Food and Wine Pairings are Dead!
Since I’ve worked in restaurants and learned about food and wine, I have come to realize that wine pairings are as old as the dust that comes out of the dining chairs at the Ritz. They are an antiquated idea that no longer applies to the average diner today. I usually suggest a nice bottle of wine to guests, rather than a flight of wines. I believe that guests can get more enjoyment out of a single bottle for the duration of their dining experience. Wine pairings often distract from the complex cuisine that is being served in today’s top restaurants.
I recently experienced two fine dining restaurants in Chicago, one for a friend’s birthday where we were allowed to bring our own bottles of wine. There were a total of 8 of us in attendance. We thought the appropriate 12 bottles of wine would do the trick. Meticulously studying the menu online and consulting with friends who had dined there recently, we brought several wines that would work.
The usual bottles of Champagne, Riesling, Chardonnays, Pinot Noirs, and other suspects, like older Cabernet Sauvignon, Barolo, Gewurztraminer, and dessert wines were available. We opened and poured the wines with each course as we pleased and attempted to decide which was the best pairing. The results were hit or miss. Even the lightest of wines did not stand up to the complex dishes, and the bolder wines overpowered other flavors.
In the end, we would have had more fun keeping it simple and staying with the Champagne throughout most of the meal, sneaking in one red and dessert wine.
At another occasion, the menu was specifically created to highlight the wines. There was too much attention to the dishes and somehow the wines were lost in the pairings.
At NoMI, we offer an à la carte menu , and occasionally a guest might request a tasting menu with wine pairings. I like to ask what they usually like to drink and pair accordingly because sometimes the menu is mostly white wine driven and the guest likes to drink red.
Other times when I approach tables for a wine order, I get a similar question, “What would you recommend to go with our food? We are having fish, pork, lobster and beef.”
They expect a magical bottle to pair with everything. If it were up to me, I would drink Riesling or Champagne with everything, except most people don’t want that.

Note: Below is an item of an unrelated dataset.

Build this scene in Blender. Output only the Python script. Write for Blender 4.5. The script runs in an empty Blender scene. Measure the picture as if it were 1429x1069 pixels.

Instead, I suggest “Mood Pairings,” wines that best fit the mood you are in when you eat. Would you eat something you are not in the mood for if you had the wine first? Realistically, the Sommelier has already put wines on the list that complement the menu, ambiance, and service of the restaurant.
I seek out boutique wineries, cult classics, and collectible European wines. Sure, some food and wine pairings are car crashes. But most of them work if you keep it simple.
A table will enjoy a really cool Zinfandel with a great story more then the suggested wine pairing from Dolcetto di Dolgiani. You could upsell a cult wine over the by-the glass pairing.
TRU restaurant in Chicago is offering a Sommelier Tasting Menu, where the food is not listed on the menu, only the wines to come. The Chef will send out the courses based on the Sommelier’s wine flight. The response has been overwhelming for them, learning that most of their diners are interested in the pairings, but also make their food decision based on the wines first.
I still have a great deal of love for matching great wines with food and experiment as much as I can. However, I want people to understand that pairing beverages with their food is done at almost every meal of your life. If you like Cinnamon Vanilla Coffee with scrambled eggs, beer with pizza, or have ever drunk whole milk with dinner, do you really care if a Chardonnay or Pinot Noir will pair best with your fish?